I've always liked Sterling's writing and this is a great short story that looks at another possible world where the U.S. is no longer dominant.

(thanx to mykle , who told me this was on metafilter recently.)

Ink in Inc About a Portland Activist Celebrity

A new article in Inc. Magazine about Craig Rosebraugh is actually really good and balanced. It really captures well the contradictory characteristics of Rosebraugh, a famous and controversial figure in the activist bubble of Portland. The ELF spokesman who now owns and runs a fancy vegan restaurant. The revolutionary that fires his employees when they try to organize.

The article has provoked some interesting discussion in the local IMC. I know people in this town that idolize him. Indymedia people who will voluntarily cloud their vision and values in order to stand in solidarity with Craig, because they respect him so much as a radical. I've always had mixed feelings about his work, his anti-nonviolence message backed up with years of research and convincing arguments. And it's been really really fascinating that someone who seems to be such an extremist is such a combination of conflicting values and activities.

National Strategy Conference for War Tax Resistance

Today I'm going to New York City for a strategy conference on war tax resistance this weekend. I'm being flown out there to videotape it and do interviews. This is a continuation of a project I've been slowly working on for 2 years now to produce a documentary about war tax resistance. I already have about 20 hours of interviews with various people, and I plan to tape a lot more at this event. It is a rare opportunity, because WTRs from all over the country will be there, and some of them are almost legendary, old-timers who've been doing WTR for 25, 30 or more years. So it will be good to get them on tape.
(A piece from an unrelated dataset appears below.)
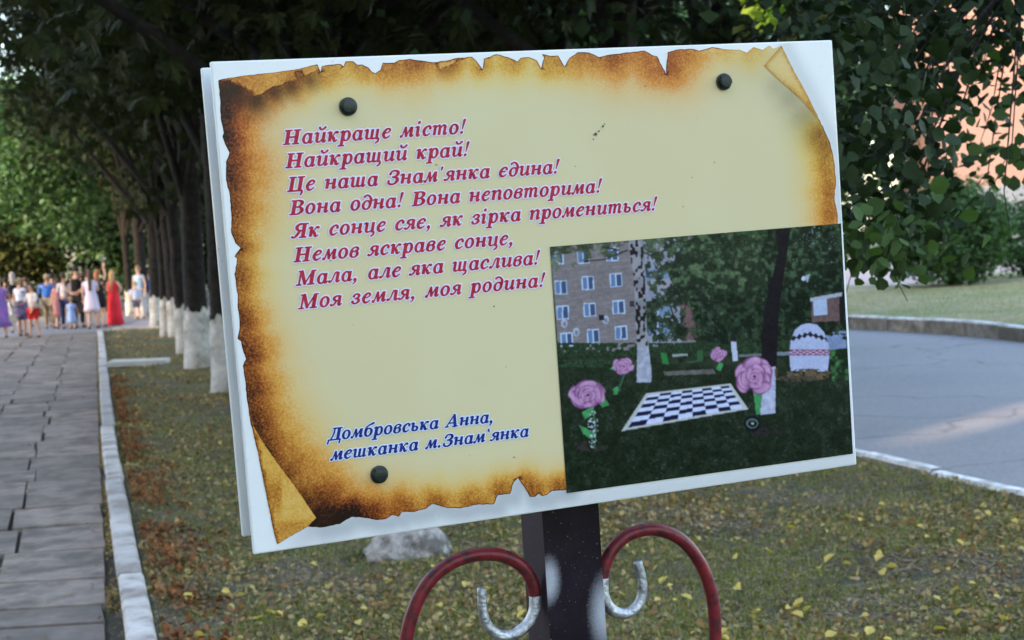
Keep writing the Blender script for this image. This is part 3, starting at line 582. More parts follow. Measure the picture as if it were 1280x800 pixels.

What does "strategy conference" mean? Well, we'll be discussing what to do within the WTR movement. How to grow it, what the goals should be, what methods would be good to get to those goals. I've thought this kind of planning is pretty important for some time, since the movement or tactic seems pretty limited, and yet it seems to be such an obvious, excellent, and satisfying tactic. In this capitalist world, what better way to attack any enemy than through their cashflow? And yet it seems that the method is not very popular, even amongst supposedly really dedicated, earnest peace activists ( I say supposedly because I really think that if you're paying your taxes that go to the military, you are working against your own anti-war activism, no matter what other forms that may take). I have a feeling that a certain segment of peace activists actually do practice war tax resistance, but in a quiet, private way. But in order to grow the movement and hence have a bigger impact, it has to be more public.

So this is the kind of thing that's going to get discussed, and I look forward to the conference.

I'm glad I can post this from the Portland airport, by the way. They now have wireless access over almost the whole length of all the terminals, and a nice intro page that pops up when you first launch a browser that shows you where you're connecting from on a map of the airport.

Bugmenot

BugMeNot.com is pretty cool. It's a site that gives you fake accounts to registration-required sites, so you don't have to register to get content (like on the New York Times site, etc.) What a great idea.